Kombucha's fermentation process means the drink beloved for its professed probiotic properties has an alcohol content often sitting at around one per cent. Perhaps enough to put a P-plater over the limit, but hardly the kind of thing you would expect to find in the hands of punters at a rock show. 

Enter K.Booch, launched by Nick Kogger in February in response to more consumers chasing booze that's (potentially) better for waistlines than standard choices. Four per cent alcohol, gluten-free and low in sugar, K.Booch is now in more than 600 bottle shops and set to feature at 70 music festivals over the next few months. Naughty Booch and Bootleg Booch are other local hard kombucha brands.

Ready-to-drink drinks worth drinking

The ready-to-drink (RTD) market has traditionally been flooded with high sugar "lolly water" containing all the complexity of vodka-spiked Fanta, but things are changing says Atkinson. "Smaller Australian companies are reinventing the RTD by using quality ingredients, but this is only the beginning. Expect to see a lot more distillers giving the RTD category the shake-up it needs."

Atkinson points to Four Pillars' tinned negronis and the just-released Love Cans as examples of RTDs worth a crack. The latter is a collaboration between Strangelove soda company and Poor Toms distillery, and the line includes a gin-and-tonic number with notes of grapefruit, and a yuzu and vodka creation weighted at one standard drink per can.

There's also a high likelihood hard seltzers will take off over the next 12 months. Alcoholic seltzers have found massive success in the United States, where Nielsen data shows sales of the carbonated fruit-infused soda have skyrocketed by 210 per cent since 2018. Beverage giant Lion launched Australia's first alcoholic seltzer, Quincy, in November. 

"If Quincy does well, it will open the hard seltzer flood gates and a lot more drinks companies will look to include boozy soda in their offerings," says Atkinson. Indeed, Coles launched its alcoholic mineral water, Somma, in Liquorland stores two weeks ago and on Friday, craft brewer Two Birds announced the arrival of Chirpy, an easy-drinking boozy grapefruit soda.

Salty, sour beer

Beer which has an intentionally tart, acidic taste is known as a "sour" and the style is perfect for Australian summers, says Atkinson. "Sours are refreshing, often low in alcohol and when done well, they can be highly enjoyable. Boatrocker's Miss Pinky Raspberry Berliner Weisse is one to try."

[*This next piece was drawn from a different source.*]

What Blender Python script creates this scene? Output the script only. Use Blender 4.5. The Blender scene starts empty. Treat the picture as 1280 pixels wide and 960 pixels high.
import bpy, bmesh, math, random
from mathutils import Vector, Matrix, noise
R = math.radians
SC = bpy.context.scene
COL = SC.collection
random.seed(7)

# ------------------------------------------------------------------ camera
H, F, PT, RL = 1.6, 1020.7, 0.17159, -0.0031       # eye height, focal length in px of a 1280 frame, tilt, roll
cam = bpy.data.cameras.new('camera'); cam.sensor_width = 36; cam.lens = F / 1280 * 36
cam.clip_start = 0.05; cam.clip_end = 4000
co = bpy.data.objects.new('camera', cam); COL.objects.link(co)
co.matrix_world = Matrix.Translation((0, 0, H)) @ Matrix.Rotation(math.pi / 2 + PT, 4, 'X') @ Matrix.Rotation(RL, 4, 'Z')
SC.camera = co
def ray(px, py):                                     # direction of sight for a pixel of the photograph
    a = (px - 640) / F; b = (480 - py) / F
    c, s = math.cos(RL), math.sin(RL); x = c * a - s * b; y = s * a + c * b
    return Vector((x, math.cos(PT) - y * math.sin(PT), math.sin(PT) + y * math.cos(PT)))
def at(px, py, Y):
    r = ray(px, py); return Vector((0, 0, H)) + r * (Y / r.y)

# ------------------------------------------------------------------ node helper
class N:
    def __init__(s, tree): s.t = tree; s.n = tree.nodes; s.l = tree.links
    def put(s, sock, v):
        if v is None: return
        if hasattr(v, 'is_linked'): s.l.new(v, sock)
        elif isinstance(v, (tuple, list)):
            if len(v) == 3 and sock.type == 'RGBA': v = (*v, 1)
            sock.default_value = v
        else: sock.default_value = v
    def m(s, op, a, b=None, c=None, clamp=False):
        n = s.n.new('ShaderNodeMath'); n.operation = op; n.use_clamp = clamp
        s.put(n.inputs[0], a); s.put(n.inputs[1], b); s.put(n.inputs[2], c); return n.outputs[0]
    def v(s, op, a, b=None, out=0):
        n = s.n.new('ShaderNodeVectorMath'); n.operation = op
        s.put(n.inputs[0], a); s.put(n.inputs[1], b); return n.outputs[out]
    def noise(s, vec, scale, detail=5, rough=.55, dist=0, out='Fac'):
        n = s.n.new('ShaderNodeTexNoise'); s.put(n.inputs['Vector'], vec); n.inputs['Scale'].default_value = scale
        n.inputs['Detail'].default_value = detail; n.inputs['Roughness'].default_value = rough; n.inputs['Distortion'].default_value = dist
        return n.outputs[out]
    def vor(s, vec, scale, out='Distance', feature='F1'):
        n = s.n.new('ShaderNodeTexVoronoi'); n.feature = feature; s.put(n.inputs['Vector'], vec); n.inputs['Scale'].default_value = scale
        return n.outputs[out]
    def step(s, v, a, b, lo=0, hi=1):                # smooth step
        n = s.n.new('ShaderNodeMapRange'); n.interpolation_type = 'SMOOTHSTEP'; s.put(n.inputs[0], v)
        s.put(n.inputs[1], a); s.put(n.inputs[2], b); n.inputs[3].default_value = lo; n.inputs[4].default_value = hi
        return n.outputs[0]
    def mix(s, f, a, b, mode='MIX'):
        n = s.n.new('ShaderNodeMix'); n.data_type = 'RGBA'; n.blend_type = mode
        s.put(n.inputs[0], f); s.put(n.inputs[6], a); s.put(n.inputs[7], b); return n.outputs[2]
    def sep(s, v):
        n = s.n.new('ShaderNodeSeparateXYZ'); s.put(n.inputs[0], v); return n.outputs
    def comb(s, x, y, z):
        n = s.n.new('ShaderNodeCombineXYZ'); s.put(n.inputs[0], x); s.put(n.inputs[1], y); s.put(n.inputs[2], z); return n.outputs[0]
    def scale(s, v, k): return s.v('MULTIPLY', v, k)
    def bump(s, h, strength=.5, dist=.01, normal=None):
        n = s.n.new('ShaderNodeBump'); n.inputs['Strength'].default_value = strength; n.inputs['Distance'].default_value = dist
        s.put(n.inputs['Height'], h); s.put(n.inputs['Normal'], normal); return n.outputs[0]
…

Sitting under the sour umbrella is gose (rhymes with poser) beer, a salted brew of German origin becoming more prevalent in Australian bottle shops. Mornington Peninsula's Jetty Road Brewery released a blueberry gose this week. 

"I really like drinking balanced beers and gose has a little bit more textural complexity than other sours due to its salt content," says Jetty Road co-founder Blake Bowden. "Consumers can expect to see a lot more sours on the Australian market - even one of my suppliers reported he had sold out of all his souring culture a couple of weeks ago. It's definitely going to be the beer trend for summer."